El devenir-conciente se anuda, sobre todo, a las percepciones que nuestros órganos sensoriales obtienen del mundo exterior. Para el abordaje tópico, por tanto, es un fenómeno que sucede en el estrato cortical más exterior del yo. Es cierto que también recibirnos noticias concientes del interior del cuerpo, los sentimientos, y aun ejercen estos un influjo más imperioso sobre nuestra vida anímica que las percepciones externas; además, bajo ciertas circunstancias, también los órganos de los sentidos brindan sentimientos, sensaciones de dolor, diversas de sus percepciones específicas. Pero dado que estas sensaciones, como se las llama para distinguirlas de las percepciones concientes, parten también de los órganos terminales, y a todos estos los concebimos como prolongación, como unos emisarios del estrato cortical, podemos mantener la afirmación anterior. La única diferencia sería que para los órganos terminales, en el caso de las sensaciones y sentimientos, el cuerpo mismo sustituiría al mundo exterior.

Unos procesos concientes en la periferia del yo, e inconciente todo lo otro en el interior del yo:

ese sería el más simple estado de cosas que deberíamos adoptar como supuesto. Acaso sea la relación que efectivamente exista entre los animales; en el hombre se agrega una complicación en virtud de la cual también procesos interiores del yo pueden adquirir la cualidad

de la conciencia. Esto es obra de la función del lenguaje, que conecta con firmeza los contenidos del yo con restos mnémicos de las percepciones visuales, pero, en particular, de las acústicas.

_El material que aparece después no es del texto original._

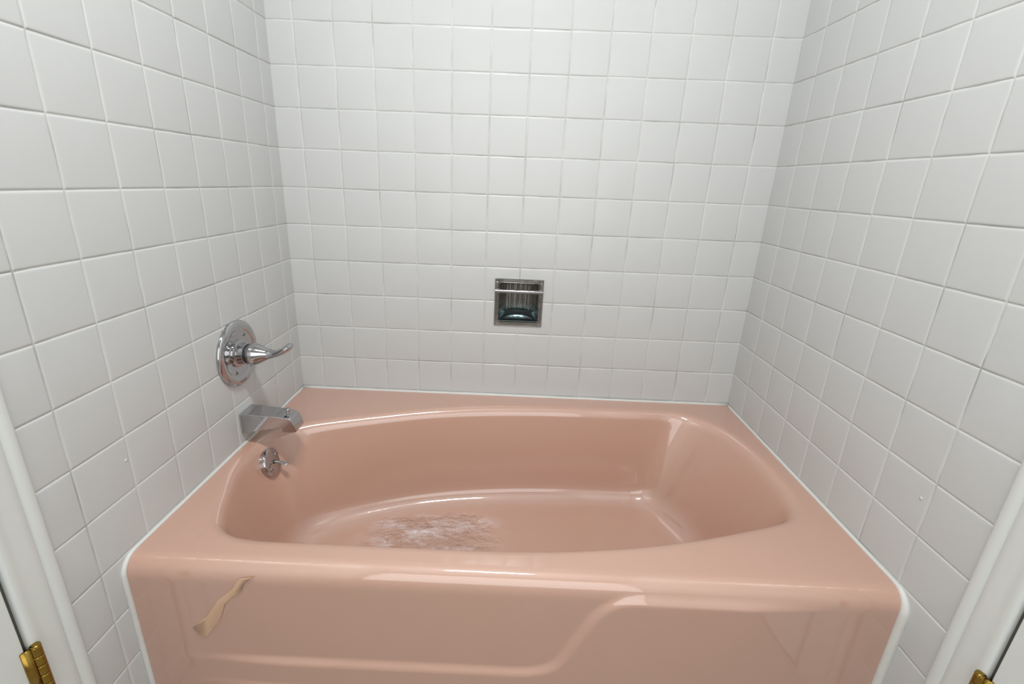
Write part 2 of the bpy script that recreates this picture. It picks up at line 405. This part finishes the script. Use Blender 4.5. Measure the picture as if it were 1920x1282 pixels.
# apron: rolls over from the front edge and drops to the floor, with a raised swept panel
RIDGE = [(-3.0, -2.08), (6.35, -2.08), (6.78, -1.93), (7.40, -.62), (7.75, -.34), (8.1, -.315), (14.0, -.315)]
def smooth_open(pts, s=.16):
    P = np.array(pts); L = np.r_[0, np.cumsum(np.hypot(*np.diff(P, axis=0).T))]; t = np.arange(0, L[-1], .02)
    R = np.c_[np.interp(t, L, P[:, 0]), np.interp(t, L, P[:, 1])]; k = int(3*s/.02); g = np.exp(-.5*(np.arange(-k, k+1)*.02/s)**2); g /= g.sum()
    Rp = np.vstack([np.repeat(R[:1], k, 0), R, np.repeat(R[-1:], k, 0)])
    return np.c_[np.convolve(Rp[:, 0], g, 'valid'), np.convolve(Rp[:, 1], g, 'valid')]
RG = smooth_open(RIDGE)
RGn = np.gradient(RG, axis=0); RGn /= np.hypot(*RGn.T)[:, None]; RGn = np.c_[RGn[:, 1], -RGn[:, 0]]   # pointing to the lower right
def sstep(x): x = min(1, max(0, x)); return x*x*(3-2*x)
def relief(x, z):
    d = RG - np.array([x, z]); i = int(np.argmin((d**2).sum(1))); sd = float(-(d[i]*RGn[i]).sum())
    amp = .075*sstep((x+.2)/2.2)*sstep((11.6-x)/1.8)
    a2 = .05*sstep((x+.2)/2.5)*sstep((6.5-x)/3.0)
    return amp*sstep((sd+.05)/.17) + a2*sstep((-2.62-z)/.14)
prof = []
for k in range(1, 11):
    a = math.pi/2*k/10; prof.append((front_y()-RF*math.sin(a), DZ-RF*1.15*(1-math.cos(a))))
zs = list(np.linspace(DZ-RF*1.15, -2.95, 95)[1:]) + [-3.3, ZF+.002]
for z in zs: prof.append((YFR - .012*(DZ-z)/3.6, z))
prev = list(range(NX+1))
for (y, z) in prof:
    row = []
    for i in range(NX+1):
        f = i/NX; x = (xl(y)+G)*(1-f) + (xr(y)-G)*f
        row.append(len(V)); V.append((x, y - relief(x, z)*sstep((-.16-z)/.2), z))
    for i in range(NX): F.append((prev[i], row[i], row[i+1], prev[i+1]))
    prev = row
tub = mesh_obj('bathtub', V, F, M_tub, base=(6, -3.6, ZF))
bm = bmesh.new(); bm.from_mesh(tub.data)
for f in bm.faces:
    n = f.normal; 
    if n.z < -0.02 or (abs(n.z) <= .02 and n.y > 0 and f.calc_center_median().y*1/U < -3.5): f.normal_flip()
bmesh.ops.recalc_face_normals(bm, faces=bm.faces)
top = max(bm.faces, key=lambda f: f.calc_center_median().z)
if top.normal.z < 0:
    for f in bm.faces: f.normal_flip()
bm.to_mesh(tub.data); bm.free()
at = tub.data.attributes.new('grip_glint', 'FLOAT', 'POINT')
ob = tub.location
for v in tub.data.vertices:
    x, y, z = (v.co.x+ob.x)/U, (v.co.y+ob.y)/U, (v.co.z+ob.z-H)/U
    g = 0
    if z < ZB+.02: g = sstep((x-1.8)/1.3)*sstep((6.1-x)/1.5)*sstep((-2.05-y-.18*abs(x-4.6))/.35)*sstep((y+5.6)/.6)
    at.data[v.index].value = g
tub['label'] = 'pink enamel alcove bathtub with a curved basin, set between the white tiled walls'
tub['category'] = 'bathtub'
# flaked strip on the apron
CH = [(1.538,-0.236),(1.323,-0.273),(1.197,-0.343),(1.162,-0.455),(1.046,-0.585),(0.820,-0.798),(0.70,-.98),(0.586,-1.156),(0.447,-1.282),(0.279,-1.449),(0.352,-1.551),(0.385,-1.656),
      (0.505,-1.662),(0.639,-1.454),(0.75,-1.30),(0.848,-1.128),(0.923,-0.893),(1.087,-0.707),(1.284,-0.546),(1.30,-.44),(1.411,-0.318)]
n = len(CH); Vp = []
for k, (o_, sc) in enumerate(((.004, 1.0), (.014, .93), (.016, .86))):
    cx_, cz_ = sum(p[0] for p in CH)/n, sum(p[1] for p in CH)/n
    for i, (x, z) in enumerate(CH):
        # shrink towards the strip's own middle line, not its centre
        q = CH[(n-2-i) % n]; mx_, mz_ = (x+q[0])/2, (z+q[1])/2
        X, Z = mx_+(x-mx_)*sc, mz_+(z-mz_)*sc
        Vp.append((X, YFR - .012*(DZ-Z)/3.6 - relief(X, Z) - o_, Z))
Fp = [(k*n+i, k*n+(i+1) % n, (k+1)*n+(i+1) % n, (k+1)*n+i) for k in range(2) for i in range(n)] + [tuple(2*n+i for i in range(n))]
pt = mesh_obj('enamel_flake', Vp, Fp, M_patch, parent=tub); recalc(pt); pt['label'] = 'tan flaked strip on the tub apron'

# ---------------------------------------------------------------- caulk
def caulk_side(xf, sg, rl):
    pts = [(xf(y)+sg*.02, y, DZ+.012) for y in np.linspace(-.02, -6.85, 30)]
    r = [.036]*30
    for k in range(1, 9):
        a = math.pi/2*k/8; y = front_y()-(RF+.02)*math.sin(a); z = DZ+.01-RF*1.15*(1-math.cos(a)); pts.append((xf(y)+sg*.02, y, z)); r.append(.036+(rl-.036)*k/8)
    for z in np.linspace(-.6, ZF, 14): pts.append((xf(-7.2)+sg*.02, YFR-.02, z)); r.append(rl)
    return tube_vf(pts, r, 10)
cb = tube_vf([(x, -.03, DZ+.012) for x in np.linspace(XL+.02, XR-.02, 40)], .038, 10)
o = mesh_obj('trim_3', *merge(caulk_side(xl, 1, .05), caulk_side(xr, -1, .085), cb), M_caulk); recalc(o); struct(o)

# ---------------------------------------------------------------- valve trim and lever
VY, VZ = -3.14, 2.25; vx = xl(VY)
v = empty('shower_valve', (vx, VY, VZ), 'round chrome shower valve with a curved lever on the left tiled wall, above the spout', 'shower valve')
o = mesh_obj('escutcheon', *lathe_vf((vx, VY, VZ), (1, 0, 0), [(0, .79), (.03, .795), (.055, .785), (.085, .74), (.10, .70), (.105, .66), (.098, .62), (.080, .585), (.066, .56), (.056, .45), (.05, .36), (.05, .0)], 96), M_chrome, v)
recalc(o); auto(o, 60)
o = mesh_obj('valve_sleeve', *lathe_vf((vx, VY, VZ), (1, 0, 0), [(.045, .34), (.085, .335), (.092, .275), (.10, .264), (.24, .258), (.255, .262), (.265, .25)], 64), M_chrome, v); recalc(o); auto(o, 40)
# lever: ball hub that narrows to a neck and sweeps up into a flat paddle
cl = [(-.378, VY, 2.25, .24), (-.368, VY, 2.25, .262), (-.30, VY, 2.25, .272), (-.22, VY, 2.252, .258), (-.12, VY, 2.258, .215), (-.02, VY, 2.262, .16), (.08, VY, 2.262, .115),
      (.20, VY, 2.27, .098), (.32, VY, 2.31, .10), (.42, VY, 2.365, .115), (.51, VY, 2.425, .13), (.575, VY, 2.475, .125), (.615, VY, 2.51, .075), (.63, VY, 2.52, .01)]
fl = [(1, 1)]*6 + [(1.1, .95), (1.4, .85), (1.8, .75), (1.8, .68), (1.7, .66), (1.6, .66), (1.5, .62), (1, .3)]
Vv, Fv = tube_vf([c[:3] for c in cl], [c[3] for c in cl], 32, flat=fl)
o = mesh_obj('lever_handle', Vv, Fv, M_chrome, v); recalc(o); auto(o, 70)
sm = o.modifiers.new('sub', 'SUBSURF'); sm.levels = 1; sm.render_levels = 2
o = mesh_obj('handle_gasket', *lathe_vf((vx, VY, VZ), (1, 0, 0), [(.25, .238), (.335, .238)], 48), M_black, v); recalc(o); o['label'] = 'black gap ring behind the lever hub'
for (dy, dz) in ((.28, .38), (-.22, -.42)):
    o = mesh_obj('screw', *lathe_vf((vx, VY+dy, VZ+dz), (1, 0, 0), [(.045, .045), (.07, .045), (.076, .035), (.068, .02), (.068, .0)], 20), M_chrome, v); recalc(o); auto(o, 30)
    s = mesh_obj('screw_socket', *lathe_vf((vx, VY+dy, VZ+dz), (1, 0, 0), [(.06, .024), (.0775, .024)], 12), M_black, o); recalc(s)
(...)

A partir de ahí, la periferia percipiente del estrato cortical puede ser excitada desde

adentro en un radio mucho mayor, pueden devenir concientes procesos internos, así como decursos de representación y procesos cognitivos, y es menester un dispositivo particular que

diferencie entre ambas posibilidades, el llamado examen de realidad: La equiparación percepción = realidad objetiva (mundo exterior) se ha vuelto cuestionable. Errores que ahora se producen con facilidad, y de manera regular en el sueño, reciben el nombre de alucinaciones.

El interior del yo, que abarca sobre todo los procesos cognitivos, tiene la cualidad de lo preconciente. Esta cualidad es característica del yo, le corresponde sólo a él. Sin embargo, no

sería correcto hacer de la conexión con los restos mnémicos del lenguaje la condición del estado preconciente; antes bien, este es independiente de aquella, aunque la presencia de esa

conexión permite inferir con certeza la naturaleza preconciente del proceso. No obstante, el estado preconciente, singularizado por una parte en virtud de su acceso a la conciencia y, por

la otra, merced a su enlace con los restos de lenguaje, es algo particular, cuya naturaleza estos dos caracteres no agotan. La prueba de ello es que grandes sectores del yo, sobre todo del superyó -al cual no se le puede cuestionar el carácter de lo preconciente-, las más de las veces permanecen inconcientes en el sentido fenomenológico. No sabemos por qué es preciso que sea así. Más adelante intentaremos abordar el problema de averiguar la efectiva naturaleza de lo preconciente.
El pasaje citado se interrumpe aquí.